Electoral reforms and punitive action are needed to break this vicious cycle. If it is true that the Election Commission had venal elements that connived with these candidates, we are deluding ourselves that we are a great democracy holding free and fair elections.

Anand Srinivasan, Bengaluru

Raghuram Rajan

Raghuram Rajan’s impending departure from the Reserve Bank of India in September 2016 is indeed a bad omen for the Indian economy. (“Victim of tirade”, July 22). Rajan took charge at a time when the economy was in the doldrums, and his tireless efforts helped the economy take the right trajectory. His major achievements include stabilising the Indian rupee, managing inflation successfully and waging a relentless war on crony capitalism to recover the bad loans and non-performing assets of the public sector banks. One hopes that his successor will play a decisive role in streamlining monetary policy without yielding to North Block and vested interests.

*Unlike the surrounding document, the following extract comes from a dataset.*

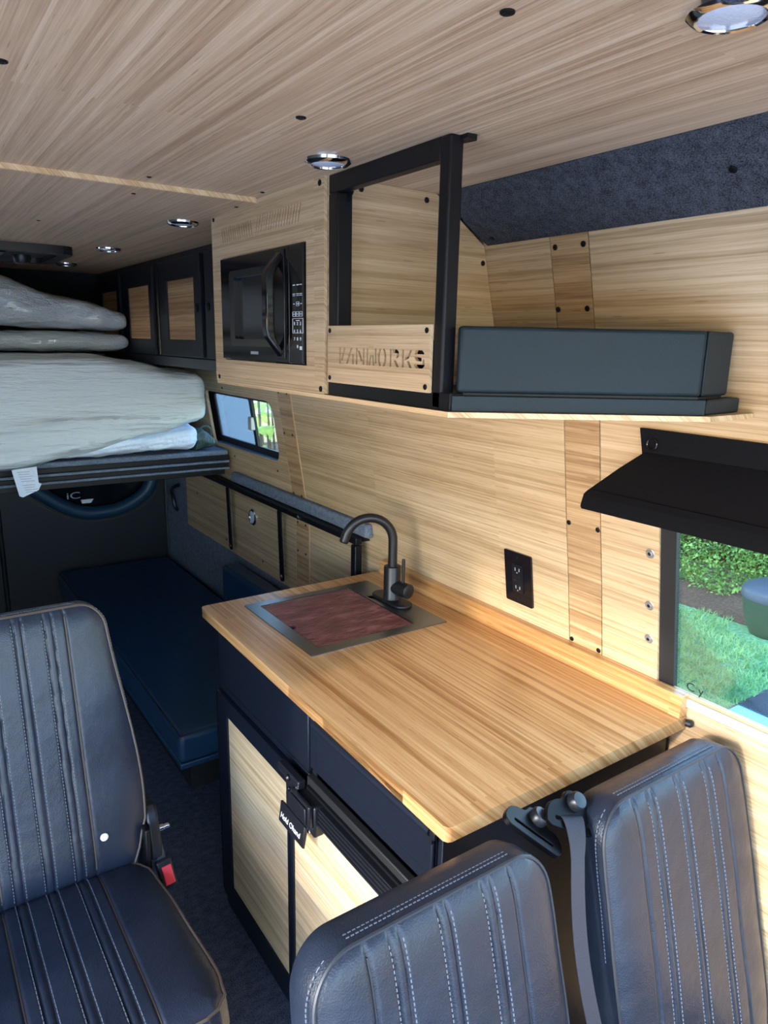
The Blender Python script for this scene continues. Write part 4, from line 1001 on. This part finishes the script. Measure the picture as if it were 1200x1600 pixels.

Jayanta Mukherjee, Kolkata

Education system

When District Boards were abolished in Tamil Nadu in 1958, elementary schools were transferred to the newly created panchayat unions. A high power committee under the chairmanship of R.A. Gopalswami, I.C.S., the then Education Secretary, was constituted to decide on the future of the District Board High Schools. There was a proposal for the government to take over the schools, but the Education Secretary shot it down saying that the manager and the inspector could not be one and the same person. He opined that it would lead to neglect of schools. The committee proposed the constitution of District Secondary Education Boards on the lines of the Local Education Councils in England to take over the management of District Board High Schools. In addition, it would be the authority disbursing grants to aided schools. A cess was proposed to finance the District Secondary Education Boards.

Unfortunately, the committee’s report was not taken up for implementation and the government took over the schools in 1970 after a 12-year wait.